Ciò che è chiaro è che quest’emergenza non è stata intaccata dalle iniziative sporadiche proposte velleitariamente dal governo. E di questi fallimenti andrebbe tenuto conto. C’è stato un incremento sensibile o misurabile nella pratica della lettura grazie alle iniziative del Centro per il libro e la lettura (Cepell) dal 2008, data della sua istituzione? No. Bisognerebbe ripensare radicalmente quest’organismo, o altrimenti abolirlo? Sì. E lo stesso vale per molte altre iniziative, come per esempio quelle sull’educazione digitale nelle scuole. Ben finanziate, non monitorate, danno risultati spesso evanescenti.

Occorre cominciare a censire le abitudini e le pratiche più che i consumi culturali, diversamente, per esempio, da quello che fa l’istituto di statistica Nielsen per il Cepell. E in generale occorre capire che investire nell’educazione non è la stessa cosa che promuovere i consumi culturali.
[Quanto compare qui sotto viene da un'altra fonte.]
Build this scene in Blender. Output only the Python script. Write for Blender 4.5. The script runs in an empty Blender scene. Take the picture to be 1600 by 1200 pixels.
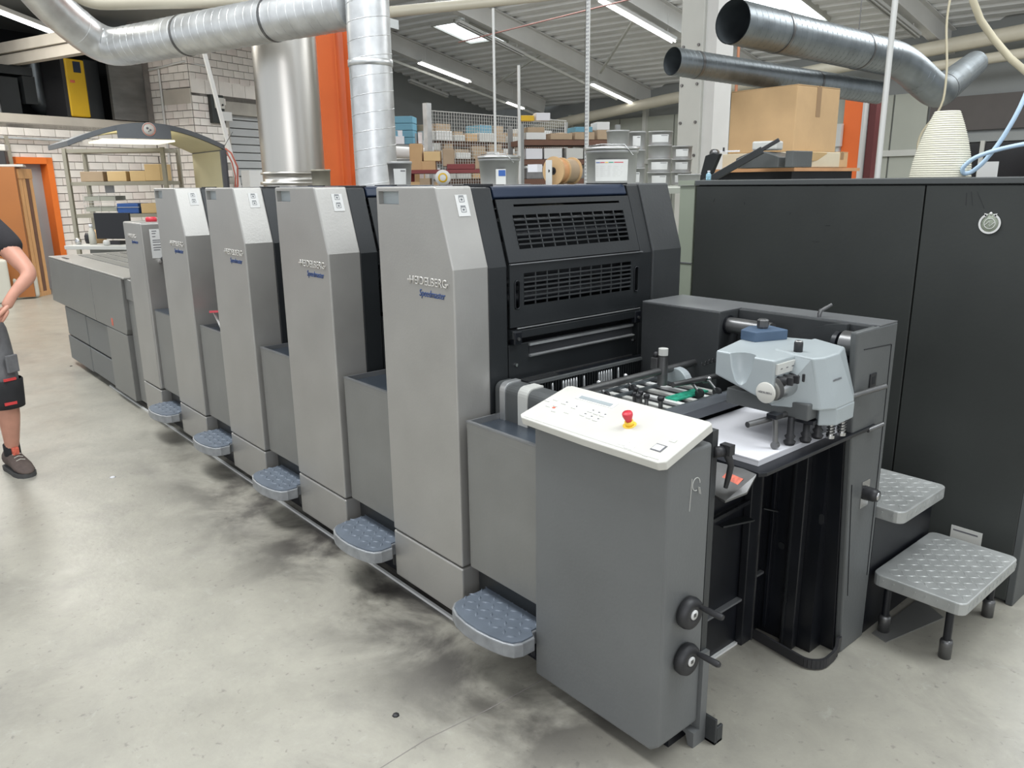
import bpy, bmesh, math, random
from mathutils import Vector, Matrix
random.seed(7)
SC = bpy.context.scene
COL = SC.collection
PI = math.pi

# ---------------------------------------------------------------- camera, world, lights, exposure
cam_data = bpy.data.cameras.new('camera')
cam = bpy.data.objects.new('camera', cam_data); COL.objects.link(cam)
CP = Vector((2.02724, -1.49029, 1.60478))
YAW, PITCH, ROLL = 0.863212, 0.254749, -0.0120683
fw = Vector((-math.sin(YAW)*math.cos(PITCH), math.cos(YAW)*math.cos(PITCH), -math.sin(PITCH)))
rt = fw.cross(Vector((0, 0, 1))).normalized(); up = rt.cross(fw)
cr, sr = math.cos(ROLL), math.sin(ROLL)
rt, up = cr*rt + sr*up, -sr*rt + cr*up
cam.matrix_world = Matrix(((rt.x, up.x, -fw.x, CP.x), (rt.y, up.y, -fw.y, CP.y), (rt.z, up.z, -fw.z, CP.z), (0, 0, 0, 1)))
cam_data.sensor_width = 36.0; cam_data.lens = 1214.6*36/1600
cam_data.clip_start = 0.05; cam_data.clip_end = 200
SC.camera = cam
W = bpy.data.worlds.new('world'); SC.world = W; W.use_nodes = True
bgn = W.node_tree.nodes['Background']
bgn.inputs[0].default_value = (0.90, 0.95, 1.0, 1); bgn.inputs[1].default_value = 0.95
SC.view_settings.view_transform = 'Standard'; SC.view_settings.look = 'None'
SC.view_settings.gamma = 1.0; SC.view_settings.use_curve_mapping = False
SC.view_settings.exposure = 0.0

def area(name, loc, target, sx, sy, power, col=(1, 1, 1)):
    d = bpy.data.lights.new(name, 'AREA'); d.shape = 'RECTANGLE'; d.size = sx; d.size_y = sy
    d.energy = power; d.color = col
    o = bpy.data.objects.new(name, d); COL.objects.link(o); o.location = loc
    v = Vector(target) - Vector(loc)
    o.rotation_euler = v.to_track_quat('-Z', 'Y').to_euler()
    return o
# daylight coming down through the roof lights, plus added fill
area('skylight_and_fill', (-3.0, -1.5, 7.2), (-3.0, -1.3, 0), 7.0, 1.6, 560, (.95, .98, 1))
area('skylight_and_fill', (3.2, 2.2, 7.0), (2.4, 1.8, 0), 2.2, 5.0, 420, (.92, .97, 1))
area('skylight_and_fill', (-8.5, 8.0, 6.0), (-8.5, 8.0, 0), 4.0, 4.0, 480, (.95, .98, 1))
area('skylight_and_fill', (0.5, 10.5, 5.6), (0.0, 10.5, 0), 5.0, 3.0, 500, (.95, .98, 1))  # fill added over the rear hall, brightens the roof deck by floor bounce
area('front_fill', (6.5, -6.0, 3.2), (-1.0, 0.5, 1.0), 5.0, 3.0, 170, (.97, .97, 1))  # added fill from behind the camera, no actual window there
area('workshop_light', (-9.5, -0.2, 4.1), (-9.5, 0.6, 0), 3.5, 1.5, 190, (1, .97, .9))

# ---------------------------------------------------------------- materials
def mat(name, col, rough=.5, metal=0., var=.0, vscale=3., bump=0., bscale=40., emit=None, es=0., col2=None, coat=0., alpha=1., trans=0., stretch=None, detail=6.):
    m = bpy.data.materials.new(name); m.use_nodes = True
    nt = m.node_tree; b = nt.nodes['Principled BSDF']
    b.inputs['Base Color'].default_value = (*col, 1)
    b.inputs['Roughness'].default_value = rough; b.inputs['Metallic'].default_value = metal
    if coat: b.inputs['Coat Weight'].default_value = coat
    if trans: b.inputs['Transmission Weight'].default_value = trans
    if alpha < 1: b.inputs['Alpha'].default_value = alpha
    if emit: b.inputs['Emission Color'].default_value = (*emit, 1); b.inputs['Emission Strength'].default_value = es
    tc = nt.nodes.new('ShaderNodeTexCoord'); src = tc.outputs['Object']
    if stretch:
        mp = nt.nodes.new('ShaderNodeMapping'); mp.inputs['Scale'].default_value = stretch
        nt.links.new(src, mp.inputs['Vector']); src = mp.outputs['Vector']
    if var > 0:
        n = nt.nodes.new('ShaderNodeTexNoise'); n.inputs['Scale'].default_value = vscale; n.inputs['Detail'].default_value = detail
        nt.links.new(src, n.inputs['Vector'])
        r = nt.nodes.new('ShaderNodeValToRGB')
        a = [max(0, c*(1-var)) for c in col]; z = col2 if col2 else [min(1, c*(1+var)) for c in col]
        r.color_ramp.elements[0].position = .3; r.color_ramp.elements[1].position = .7
        r.color_ramp.elements[0].color = (*a, 1); r.color_ramp.elements[1].color = (*z, 1)
        nt.links.new(n.outputs['Fac'], r.inputs['Fac']); nt.links.new(r.outputs['Color'], b.inputs['Base Color'])
        mr = nt.nodes.new('ShaderNodeMapRange'); mr.inputs['To Min'].default_value = max(.03, rough-.07); mr.inputs['To Max'].default_value = min(1, rough+.07)
        nt.links.new(n.outputs['Fac'], mr.inputs['Value']); nt.links.new(mr.outputs['Result'], b.inputs['Roughness'])
    if bump > 0:
        n2 = nt.nodes.new('ShaderNodeTexNoise'); n2.inputs['Scale'].default_value = bscale
        nt.links.new(src, n2.inputs['Vector'])
        bp = nt.nodes.new('ShaderNodeBump'); bp.inputs['Strength'].default_value = bump; bp.inputs['Distance'].default_value = .01
        nt.links.new(n2.outputs['Fac'], bp.inputs['Height']); nt.links.new(bp.outputs['Normal'], b.inputs['Normal'])
    return m

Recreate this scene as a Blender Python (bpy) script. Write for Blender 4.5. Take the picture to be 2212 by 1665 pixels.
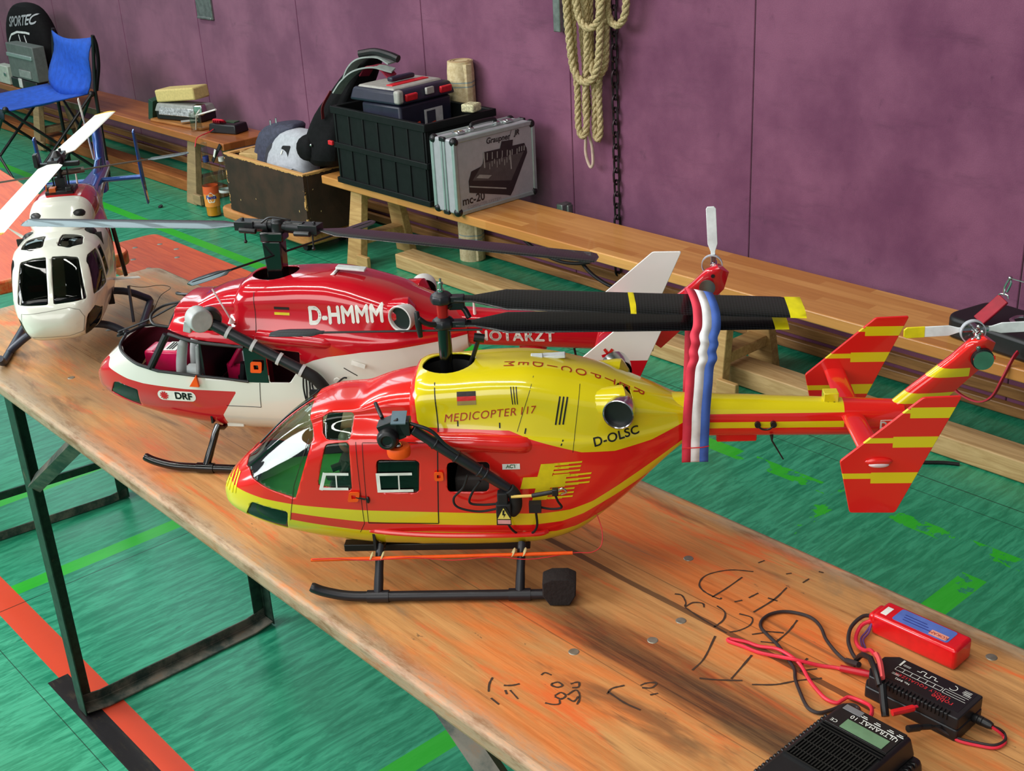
import bpy, bmesh, math, random
from mathutils import Vector, Matrix, noise
from mathutils.bvhtree import BVHTree
random.seed(7)
for _o in list(bpy.data.objects): bpy.data.objects.remove(_o, do_unlink=True)
SC = bpy.context.scene
COL = SC.collection
pi = math.pi

# ---------------------------------------------------------------- camera
def make_camera():
    f, p, r, y = 2670.06, .42053, -.056075, .862685
    fwd = Vector((-math.sin(y)*math.cos(p), math.cos(y)*math.cos(p), -math.sin(p)))
    right = Vector((math.cos(y), math.sin(y), 0)); up = right.cross(fwd)
    rr = math.cos(r)*right + math.sin(r)*up
    uu = -math.sin(r)*right + math.cos(r)*up
    cd = bpy.data.cameras.new('camera'); co = bpy.data.objects.new('camera', cd); COL.objects.link(co)
    m = Matrix((rr, uu, -fwd)).transposed().to_4x4(); m.translation = Vector((0, 0, 1.6))
    co.matrix_world = m
    cd.sensor_width = 36.0; cd.sensor_fit = 'HORIZONTAL'; cd.lens = f/2212.0*36.0
    cd.clip_start = .05; cd.clip_end = 100
    SC.camera = co
make_camera()

# ---------------------------------------------------------------- view, world, lights
SC.view_settings.view_transform = 'Standard'
try: SC.view_settings.look = 'None'
except Exception: pass
SC.view_settings.gamma = 1.0
SC.view_settings.exposure = 0.0
SC.view_settings.use_curve_mapping = False
w = bpy.data.worlds.new('hall_ambience'); SC.world = w; w.use_nodes = True
w.node_tree.nodes['Background'].inputs[0].default_value = (.80, .92, 1.0, 1)
w.node_tree.nodes['Background'].inputs[1].default_value = .30

def area(name, loc, target, sx, sy, power, col):
    ld = bpy.data.lights.new(name, 'AREA'); ld.shape = 'RECTANGLE'; ld.size = sx; ld.size_y = sy
    ld.energy = power; ld.color = col
    if name == 'window_side_light': ld.spread = math.radians(120)
    o = bpy.data.objects.new(name, ld); COL.objects.link(o); o.location = loc
    d = Vector(target) - Vector(loc)
    o.rotation_euler = d.to_track_quat('-Z', 'Y').to_euler()
    return o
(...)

I vari bonus di 500 euro per i consumi culturali destinati agli insegnanti e ai diciottenni che il governo Renzi ha stanziato e promesso cambieranno qualcosa nei dati terrificanti che abbiamo citato? È difficile saperlo, ma possiamo dubitarne, se si considera che con i 500 euro si possono acquistare computer, portatili o tablet; ed è quello che farà la maggioranza dei docenti e dei ragazzi.

Molto diverso sarebbe pensare progetti strutturali: sull’educazione alla lettura – per esempio – oltre a Solimine, vanno citati i lavori di Giusi Marchetta, Antonella Agnoli, Luisa Capelli, Sergio Dogliani. Potremmo cominciare a studiare le loro ricerche e a prendere spunto dalle loro esperienze se vogliamo sperare di ricevere una bella sorpresa all’opposto l’anno prossimo quando leggeremo i dati Istat e Nielsen sulla lettura e i consumi culturali.